Sinto que o sonho chega ao fim. De pouco mais me consigo recordar. Na rua, há um menino que inventa, com um pau bizarro, uma pistola e simula que faz pontaria. Também ele idealiza outro mundo, o mundo dos brinquedos que não tem.
Ender David sabe que naquela terra nasceu alguém importante mas acredita que já morreu. Abano com a cabeça, em sinal negativo.
-Entonces no sé quien es!
Pela estrada de terra batida, a caminho do centro, aquele riquexó com o número 112 e a caricatura da cara de Gabo, com os nomes de Aracataca e Macondo na parte superior da cobertura de plástico, a ninguém passa despercebido. Hector Pulgar, de 55 anos, percorre há seis estas ruas cheias de pó e também ele, partindo deste mundo, inventa um melhor, em que pode comprar mais livros do escritor que o preenche, mesmo quando chega a casa, ao fim de um dia de trabalho, quase de mãos vazias.
No sonho, só há tempo para beber uma cerveja Aguila, sin igual y siempre igual, na Rebaja Granero, de onde, de pé e ao balcão de madeira, posso avistar a buseta que me irá levar de volta a Santa Marta.
Agora que mergulhei na vida de Gabo, sinto vontade de ligar e ouvir, lá do outro lado, muito longe, a voz daquele amigo que a esta hora estará a deixar pousar o olhar num livro, numa fotografi a de um escritor, numa capa, apenas para lhe anunciar que me preparo para deixar esta terra, esta terra que foi de Gabriel Garcia Marquez, um homem de terra nenhuma, que viveu sem fronteiras. "Macondo não é um lugar mas um estado de ânimo, que permite a cada um ver o que quer, e vê-lo como quer."
Como ir
Várias companhias aéreas europeias voam para Bogotá, por preços a rondar os 1200 euros. Não há voos directos a partir de Lisboa.
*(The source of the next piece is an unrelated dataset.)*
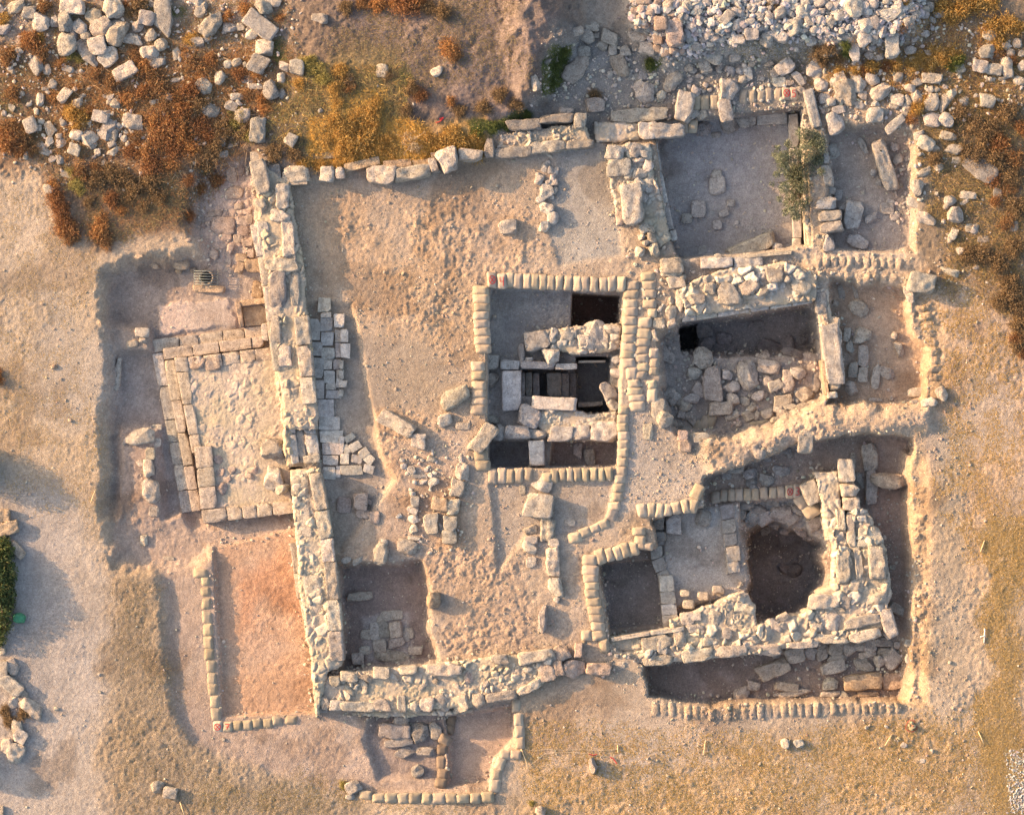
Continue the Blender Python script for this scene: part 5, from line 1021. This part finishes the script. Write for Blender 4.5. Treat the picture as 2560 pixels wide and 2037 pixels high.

Desde a capital da Colômbia, a Avianca garante as ligações com outras cidades, incluindo Cartagena das Índias, com um preço de ida e volta de cerca de 200 euros. Para chegar a Aracataca, o mais fácil é a partir de Santa Marta, num percurso de autocarro de menos de duas horas. Para breve está prevista a ligação por comboio, o Comboio Amarelo, para atrair maior número de turistas à cidade de Gabo.
Quando ir
A Colômbia, estando ao lado da linha do Equador, tem um clima com poucas variações. Os meses de Dezembro e Janeiro, quando o povo parece viver em permanente festa, são boas opções para visitar este país de quase 50 milhões de almas.
A época da Semana Santa também pode ser considerada uma boa alternativa. Cartagena das Índias, nas Caraíbas, goza de dias de sol durante quase todo o ano.
Onde dormir
A oferta é variada, para todas as carteiras, mas se pretende ir ao encontro da história nada melhor do que alojar-se no antigo Convento de Santa Clara, actual Hotel Sofitel. Em Santa Marta, para quem pretende visitar Aracataca, a oferta de qualidade é menor. Mas não faltam bons hotéis com preço em conta.
Onde comer
Sendo Cartagena uma cidade turística, não faltam restaurantes, como o El Santíssimo, no Bairro de San Diego, El Rincón de la Mantilla, no centro, ou o Coroncoro, em Getsemani. Em Santa Marta, aconselha-se o Donde Chucho, com bom marisco, e em Aracataca, mais pela curiosidade, o Restaurante Gabo, propriedade de um investigador da vida do escritor que de quando em vez lhe envia dedicatórias mas que nunca ali pôs os pés.
A visitar
Em Santa Marta, há todo um passado colonial; não muito longe, a praia de Taganga é o lugar perfeito para um final de tarde; em Cartagena das Índias o melhor é não seguir um mapa, guiando-se apenas pelos sentidos. Um pouco distante da cidade, justifica-se uma visita à bonita Playa Blanca, com as suas areias finas, na ilha de Barú.
Informações
Para entrar na Colômbia apenas necessita de ter passaporte com seis meses de validade.
A moeda é o peso colombiano.
Um euro equivale a 2600 pesos. A diferença horária entre Portugal e a Colômbia é de seis horas.
Livros
A D.Quixote tem editados todos os livros de Gabriel García Marquez, incluindo a auto-biografia "Viver para Contá-la" e a biografia de Gerald Martin, "Uma Vida".